I cannot understand how our Broadcasting Authority works! It penalises certain programmes for recording a programme in a particular shop, or for an actor drinking from a particular mug, and at the same time it leaves other programmes go buy when such programmes in the long run serve only as an advertisement.
The viewer is getting all the more confused because he cannot say whether the programme is a programme or an advertisement. Let me give you some examples. We watch programmes on places of interest abroad and lo and behold, they happen to be the places where the tours are being held. In this case, can the Broadcasting Authority say when are such programmes considered an advertisement?
We watch other programmes like the one on the singer Kevin Borg where his producer Sony was mentioned a couple of times in the programme and lo and behold, such programme was held a week before the singer was coming to Malta to launch his CD! Again, we are being told that the same producers will be showing us a programme on Maltese icon Joseph Calleja when we know that Joseph will be holding a concert in July; and I will not be surprised if this programme is held right before to coincide with the concert.

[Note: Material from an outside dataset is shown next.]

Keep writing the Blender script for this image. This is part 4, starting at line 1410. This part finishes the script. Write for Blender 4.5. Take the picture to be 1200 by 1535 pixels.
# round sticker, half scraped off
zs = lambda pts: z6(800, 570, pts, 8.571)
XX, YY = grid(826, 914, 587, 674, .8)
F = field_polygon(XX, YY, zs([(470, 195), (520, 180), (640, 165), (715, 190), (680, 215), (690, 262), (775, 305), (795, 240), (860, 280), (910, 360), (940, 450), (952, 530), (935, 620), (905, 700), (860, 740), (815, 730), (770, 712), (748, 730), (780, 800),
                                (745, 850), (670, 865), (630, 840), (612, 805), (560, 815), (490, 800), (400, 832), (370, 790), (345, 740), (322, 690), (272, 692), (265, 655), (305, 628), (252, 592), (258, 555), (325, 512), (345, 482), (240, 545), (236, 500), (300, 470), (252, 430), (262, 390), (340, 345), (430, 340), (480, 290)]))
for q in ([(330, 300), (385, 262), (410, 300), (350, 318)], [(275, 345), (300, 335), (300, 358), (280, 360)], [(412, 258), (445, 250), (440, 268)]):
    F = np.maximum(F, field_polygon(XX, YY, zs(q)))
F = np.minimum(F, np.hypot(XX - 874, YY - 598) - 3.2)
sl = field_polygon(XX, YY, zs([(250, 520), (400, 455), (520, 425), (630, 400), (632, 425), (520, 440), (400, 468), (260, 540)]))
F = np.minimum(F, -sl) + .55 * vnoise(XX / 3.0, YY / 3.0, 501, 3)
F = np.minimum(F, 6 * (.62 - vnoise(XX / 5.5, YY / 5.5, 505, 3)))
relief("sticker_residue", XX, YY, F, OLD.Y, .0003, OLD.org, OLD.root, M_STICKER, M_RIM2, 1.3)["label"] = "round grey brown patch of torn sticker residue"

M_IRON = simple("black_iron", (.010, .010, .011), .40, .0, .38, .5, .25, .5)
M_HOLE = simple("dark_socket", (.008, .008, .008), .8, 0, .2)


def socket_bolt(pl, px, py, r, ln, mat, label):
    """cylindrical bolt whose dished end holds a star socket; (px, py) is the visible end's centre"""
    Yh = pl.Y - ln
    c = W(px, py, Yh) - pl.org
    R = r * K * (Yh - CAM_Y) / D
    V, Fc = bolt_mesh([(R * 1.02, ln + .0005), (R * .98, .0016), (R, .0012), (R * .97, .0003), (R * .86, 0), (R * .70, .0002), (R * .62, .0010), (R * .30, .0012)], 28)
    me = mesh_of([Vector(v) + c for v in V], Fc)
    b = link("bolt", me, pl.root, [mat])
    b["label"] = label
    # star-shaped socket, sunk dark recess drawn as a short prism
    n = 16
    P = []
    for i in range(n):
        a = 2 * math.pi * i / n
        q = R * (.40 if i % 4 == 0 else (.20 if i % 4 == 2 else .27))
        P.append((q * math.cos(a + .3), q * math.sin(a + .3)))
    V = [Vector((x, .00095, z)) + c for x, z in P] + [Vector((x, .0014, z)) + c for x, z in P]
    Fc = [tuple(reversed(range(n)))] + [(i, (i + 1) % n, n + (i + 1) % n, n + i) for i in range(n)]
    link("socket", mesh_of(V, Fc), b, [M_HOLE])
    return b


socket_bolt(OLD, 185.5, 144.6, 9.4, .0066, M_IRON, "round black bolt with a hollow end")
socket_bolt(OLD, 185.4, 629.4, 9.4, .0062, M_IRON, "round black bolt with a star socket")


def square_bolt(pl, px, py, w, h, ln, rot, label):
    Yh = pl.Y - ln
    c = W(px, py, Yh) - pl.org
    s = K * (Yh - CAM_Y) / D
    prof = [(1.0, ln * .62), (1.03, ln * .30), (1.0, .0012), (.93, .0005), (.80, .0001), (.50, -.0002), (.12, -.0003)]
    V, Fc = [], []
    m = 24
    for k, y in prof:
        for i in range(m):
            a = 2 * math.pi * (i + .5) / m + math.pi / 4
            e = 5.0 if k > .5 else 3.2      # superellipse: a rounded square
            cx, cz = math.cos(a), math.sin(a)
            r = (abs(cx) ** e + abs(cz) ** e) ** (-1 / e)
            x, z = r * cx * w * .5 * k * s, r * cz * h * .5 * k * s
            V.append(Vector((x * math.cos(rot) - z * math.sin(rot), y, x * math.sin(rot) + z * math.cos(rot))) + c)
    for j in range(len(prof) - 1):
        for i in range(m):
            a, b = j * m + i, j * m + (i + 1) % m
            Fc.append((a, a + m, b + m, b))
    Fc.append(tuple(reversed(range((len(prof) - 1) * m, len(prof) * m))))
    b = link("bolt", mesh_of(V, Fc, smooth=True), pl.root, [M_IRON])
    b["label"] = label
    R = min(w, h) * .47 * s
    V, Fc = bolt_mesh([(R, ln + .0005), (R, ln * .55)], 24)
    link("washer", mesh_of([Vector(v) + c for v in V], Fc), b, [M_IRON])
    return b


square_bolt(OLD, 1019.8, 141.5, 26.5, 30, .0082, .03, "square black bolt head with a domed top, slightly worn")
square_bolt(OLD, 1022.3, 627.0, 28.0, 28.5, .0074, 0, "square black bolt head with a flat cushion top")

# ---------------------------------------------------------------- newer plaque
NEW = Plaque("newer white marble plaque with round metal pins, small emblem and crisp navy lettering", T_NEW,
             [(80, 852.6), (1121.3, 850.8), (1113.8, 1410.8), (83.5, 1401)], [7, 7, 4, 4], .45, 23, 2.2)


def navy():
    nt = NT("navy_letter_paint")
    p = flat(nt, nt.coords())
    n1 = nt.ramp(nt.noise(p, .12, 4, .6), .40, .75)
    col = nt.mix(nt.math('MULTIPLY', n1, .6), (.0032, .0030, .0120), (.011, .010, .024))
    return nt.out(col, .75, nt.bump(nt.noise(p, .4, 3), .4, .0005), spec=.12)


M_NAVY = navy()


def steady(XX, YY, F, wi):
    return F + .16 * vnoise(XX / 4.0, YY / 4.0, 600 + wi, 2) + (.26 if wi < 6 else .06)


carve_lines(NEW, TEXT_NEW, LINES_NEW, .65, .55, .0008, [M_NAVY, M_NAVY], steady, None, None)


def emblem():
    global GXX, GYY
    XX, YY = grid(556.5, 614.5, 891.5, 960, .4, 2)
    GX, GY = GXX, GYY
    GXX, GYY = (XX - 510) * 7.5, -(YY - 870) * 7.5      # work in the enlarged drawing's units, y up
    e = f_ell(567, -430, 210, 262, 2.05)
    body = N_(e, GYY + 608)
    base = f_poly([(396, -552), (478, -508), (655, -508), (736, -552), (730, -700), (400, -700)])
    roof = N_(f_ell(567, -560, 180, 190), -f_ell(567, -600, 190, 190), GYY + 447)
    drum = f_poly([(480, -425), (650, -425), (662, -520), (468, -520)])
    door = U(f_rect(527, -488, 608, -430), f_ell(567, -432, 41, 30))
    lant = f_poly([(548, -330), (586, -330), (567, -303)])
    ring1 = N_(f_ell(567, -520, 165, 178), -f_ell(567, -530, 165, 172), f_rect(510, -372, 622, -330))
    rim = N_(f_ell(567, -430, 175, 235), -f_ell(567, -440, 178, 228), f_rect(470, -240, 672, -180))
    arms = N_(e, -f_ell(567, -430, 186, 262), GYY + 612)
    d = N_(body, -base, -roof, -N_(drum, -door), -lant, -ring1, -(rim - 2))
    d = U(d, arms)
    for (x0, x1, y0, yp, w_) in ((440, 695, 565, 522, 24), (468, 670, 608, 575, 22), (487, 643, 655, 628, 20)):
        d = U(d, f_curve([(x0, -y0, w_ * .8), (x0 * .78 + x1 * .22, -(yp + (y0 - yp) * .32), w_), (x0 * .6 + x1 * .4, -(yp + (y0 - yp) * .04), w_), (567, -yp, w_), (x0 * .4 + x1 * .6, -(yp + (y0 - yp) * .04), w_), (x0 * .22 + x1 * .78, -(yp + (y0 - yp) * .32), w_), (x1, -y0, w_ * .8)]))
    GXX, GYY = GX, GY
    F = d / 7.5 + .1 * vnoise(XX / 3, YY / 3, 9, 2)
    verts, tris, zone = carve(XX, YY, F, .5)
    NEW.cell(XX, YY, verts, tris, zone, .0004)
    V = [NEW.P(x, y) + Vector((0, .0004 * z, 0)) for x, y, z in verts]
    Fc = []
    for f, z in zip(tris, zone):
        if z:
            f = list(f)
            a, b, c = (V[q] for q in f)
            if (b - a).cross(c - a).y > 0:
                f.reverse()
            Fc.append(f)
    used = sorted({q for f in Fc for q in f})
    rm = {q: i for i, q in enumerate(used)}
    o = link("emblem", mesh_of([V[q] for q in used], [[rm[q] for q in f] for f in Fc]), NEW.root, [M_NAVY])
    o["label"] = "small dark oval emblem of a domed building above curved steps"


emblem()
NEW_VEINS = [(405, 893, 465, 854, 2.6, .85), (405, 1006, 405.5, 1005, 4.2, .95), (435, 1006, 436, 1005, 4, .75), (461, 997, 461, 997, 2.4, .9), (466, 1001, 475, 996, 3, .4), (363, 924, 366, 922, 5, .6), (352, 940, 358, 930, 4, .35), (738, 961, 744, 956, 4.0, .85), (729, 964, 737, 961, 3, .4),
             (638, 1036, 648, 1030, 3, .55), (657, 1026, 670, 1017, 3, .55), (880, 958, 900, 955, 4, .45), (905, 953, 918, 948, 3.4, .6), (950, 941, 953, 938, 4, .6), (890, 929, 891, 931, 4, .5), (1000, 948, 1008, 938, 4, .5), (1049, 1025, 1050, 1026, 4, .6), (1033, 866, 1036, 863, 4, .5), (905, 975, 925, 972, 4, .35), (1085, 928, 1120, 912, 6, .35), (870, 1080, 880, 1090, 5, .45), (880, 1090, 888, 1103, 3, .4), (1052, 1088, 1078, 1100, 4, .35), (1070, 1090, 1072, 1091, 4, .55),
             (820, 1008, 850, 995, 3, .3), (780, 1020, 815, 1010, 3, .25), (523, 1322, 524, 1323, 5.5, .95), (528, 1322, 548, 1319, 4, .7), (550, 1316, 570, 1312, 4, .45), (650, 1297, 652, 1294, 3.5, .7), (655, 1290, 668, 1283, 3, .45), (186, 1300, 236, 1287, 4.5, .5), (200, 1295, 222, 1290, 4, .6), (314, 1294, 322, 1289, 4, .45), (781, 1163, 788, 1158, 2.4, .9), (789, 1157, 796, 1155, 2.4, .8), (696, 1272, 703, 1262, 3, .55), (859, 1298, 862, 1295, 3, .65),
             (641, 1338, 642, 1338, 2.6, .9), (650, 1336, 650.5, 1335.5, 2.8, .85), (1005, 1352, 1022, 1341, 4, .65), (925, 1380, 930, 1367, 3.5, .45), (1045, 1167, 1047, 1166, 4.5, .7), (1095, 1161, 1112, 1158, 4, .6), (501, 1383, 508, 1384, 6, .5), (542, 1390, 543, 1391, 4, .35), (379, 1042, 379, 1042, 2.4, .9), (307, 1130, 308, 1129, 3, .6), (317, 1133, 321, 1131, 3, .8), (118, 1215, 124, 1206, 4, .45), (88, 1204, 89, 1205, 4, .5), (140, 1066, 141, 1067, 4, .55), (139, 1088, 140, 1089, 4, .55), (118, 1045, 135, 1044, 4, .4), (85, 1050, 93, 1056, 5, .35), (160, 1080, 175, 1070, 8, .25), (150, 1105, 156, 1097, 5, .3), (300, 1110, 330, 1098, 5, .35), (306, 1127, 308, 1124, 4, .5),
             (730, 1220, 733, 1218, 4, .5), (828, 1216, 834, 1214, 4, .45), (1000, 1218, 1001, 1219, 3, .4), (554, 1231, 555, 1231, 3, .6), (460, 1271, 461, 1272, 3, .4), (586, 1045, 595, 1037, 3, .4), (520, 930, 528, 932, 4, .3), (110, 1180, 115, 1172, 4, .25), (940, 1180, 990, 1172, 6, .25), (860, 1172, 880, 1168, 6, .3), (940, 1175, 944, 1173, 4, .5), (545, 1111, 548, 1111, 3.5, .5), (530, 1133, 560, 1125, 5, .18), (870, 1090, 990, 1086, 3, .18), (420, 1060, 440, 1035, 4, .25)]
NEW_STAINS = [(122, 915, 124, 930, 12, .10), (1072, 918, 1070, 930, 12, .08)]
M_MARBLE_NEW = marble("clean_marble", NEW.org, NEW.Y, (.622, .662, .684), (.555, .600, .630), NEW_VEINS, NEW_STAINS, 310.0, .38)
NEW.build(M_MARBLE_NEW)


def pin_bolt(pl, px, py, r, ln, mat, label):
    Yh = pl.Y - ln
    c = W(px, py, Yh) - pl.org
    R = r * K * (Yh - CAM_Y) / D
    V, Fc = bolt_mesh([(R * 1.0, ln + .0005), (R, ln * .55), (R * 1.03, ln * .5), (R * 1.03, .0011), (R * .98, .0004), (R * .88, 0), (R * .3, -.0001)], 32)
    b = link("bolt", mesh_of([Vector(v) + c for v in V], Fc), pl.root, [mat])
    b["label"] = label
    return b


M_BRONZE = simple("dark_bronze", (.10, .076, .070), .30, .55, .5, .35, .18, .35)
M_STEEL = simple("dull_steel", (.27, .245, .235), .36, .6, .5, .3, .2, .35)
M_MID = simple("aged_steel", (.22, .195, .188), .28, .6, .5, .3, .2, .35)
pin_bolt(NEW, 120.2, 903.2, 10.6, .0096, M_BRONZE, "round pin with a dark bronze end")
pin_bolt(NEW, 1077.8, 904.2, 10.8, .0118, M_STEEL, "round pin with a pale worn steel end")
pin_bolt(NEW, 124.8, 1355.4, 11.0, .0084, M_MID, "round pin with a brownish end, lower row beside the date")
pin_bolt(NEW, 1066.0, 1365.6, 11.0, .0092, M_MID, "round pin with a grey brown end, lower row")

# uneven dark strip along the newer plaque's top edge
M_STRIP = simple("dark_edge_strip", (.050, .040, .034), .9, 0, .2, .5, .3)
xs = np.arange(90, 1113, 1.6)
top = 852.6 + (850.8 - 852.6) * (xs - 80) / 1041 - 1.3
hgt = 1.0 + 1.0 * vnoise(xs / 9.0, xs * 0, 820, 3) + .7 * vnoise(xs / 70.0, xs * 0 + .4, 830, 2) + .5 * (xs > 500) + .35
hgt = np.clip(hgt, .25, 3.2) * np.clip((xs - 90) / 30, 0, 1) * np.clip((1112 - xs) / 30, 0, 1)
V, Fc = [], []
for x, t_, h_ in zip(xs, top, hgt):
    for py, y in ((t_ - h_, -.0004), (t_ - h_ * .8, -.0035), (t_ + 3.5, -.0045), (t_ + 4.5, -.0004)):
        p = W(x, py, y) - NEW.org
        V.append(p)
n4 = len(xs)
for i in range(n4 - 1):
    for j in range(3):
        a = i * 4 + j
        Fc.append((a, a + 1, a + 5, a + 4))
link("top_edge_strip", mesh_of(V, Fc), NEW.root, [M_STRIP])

Even radio stations have a constant habit of playing the songs of that singer who is performing in Malta some time before the concert with a view, obviously, to advertise the singer’s concert in Malta.
I have nothing against this but it is not fair for the Broadcasting Authority to ignore this form of advertising in programmes and at the same time penalise other programmes for a mere triviality. The producers of these programmes ought to be honest with their viewers and inform them about the sponsorships they obtained for these programmes and from whom. In private television stations this is not as bad as those paid by PBS from our taxes. So neither did PBS lift a finger; and if it has not realised that certain programmes it farms out are being rendered into mere advertisements, the viewers have!
If you log in the website of the Broadcasting Authority you see a list of penalties being imposed on producers for trivialities: the sign of the same of a shop, recording in a shop that was easily identifiable. But nowhere in its website do we find anything about whole programmes being used as advertisements.
According to the rules on surreptitious advertising and separation, the clarifications state that when a person is invited during an informative slot on a radio or television programme, that person cannot be associated with the entity which sponsors that same programme or a slot within that programme or which advertises in that programme.
Moreover a programme’s presenter may not participate in an advertisement which promotes a product or service of the same genre discussed during the informative part of the programme. Furthermore, the programme’s set used during the information slot cannot be the same set used during the advertisement. In addition the product or service which is advertised immediately following the conclusion of an information slot and within the first batch of adverts cannot be the same product or service referred to in the information slot.
In its interpretation, the Broadcasting Authority takes the view that during advertisements it is prohibited to refer to the products or services mentioned during the information slot and it is not permissible in the information slot to mention products or services referred to in the adverts which follow that slot.
This means that advertisements in information slots are prohibited whereas whole programmes are not! No wonder many producers are using this loophole in the law to give us programmes that give us the impression they have some country or artist at heart when in the long run it is the sponsors who are doing the talking.
Can’t the Broadcasting Authority investigate this sudden sprouting of such programmes and order the producers to have the decency to tell us that the programme is being launched as a prelude to such a concert and is being sponsored by the promoters of such concert? Of course so far the producers say nothing of the sort but the viewers realise that the timing of these programmes generally always coincide with an event associated with the subject or person in this programme.
I do not understand how the PBS does not see any advertising in this and why it does not lift a finger to enquire whether the producers are receiving any financial rewards for such programmes and if so, why isn’t such money being put in the PBS pockets.
Maybe my eyes are different than those of the producers, of the PBS and of the Broadcasting Authority. And even if they rule that no law is being broken, still the viewers’ perception of these programmes is no longer that of “How nice of them to do a programme on so and so,” but rather: “how much did they get out of doing a programme of so and so?”
This is because you can fool the viewers once, twice, but not all the time. If in, say, the show KC, the actors are taken on a cruise, the viewers could easily associate the sponsor of this cruise; if in Xarabank we will soon see a programme on Joseph Calleja, rest assured that it will be before his concert with Michael Bolton; if on Bla Agenda we see a feature on a particular city, it means that Hamilton Tours have that city in its programme.
Let me repeat I am not against either of this taking place. What I am against is that in these cases it seems that the advertising rules do not apply whereas in other programmes the Broadcasting Authority is quick in punishing those who for some seconds showed the signs of a shop.
This loophole must change as it is not fair to give the perception to the viewers that the subject of a programme is merely a subject at heart to the producers when the only thing at heart is, most of the time, the sponsorship or the income generated from such programme.
The viewers deserve to be treated with respect and as consumers they ought to be informed about any sponsors for such programmes over and above the usual and normal sponsors, whenever this is the case.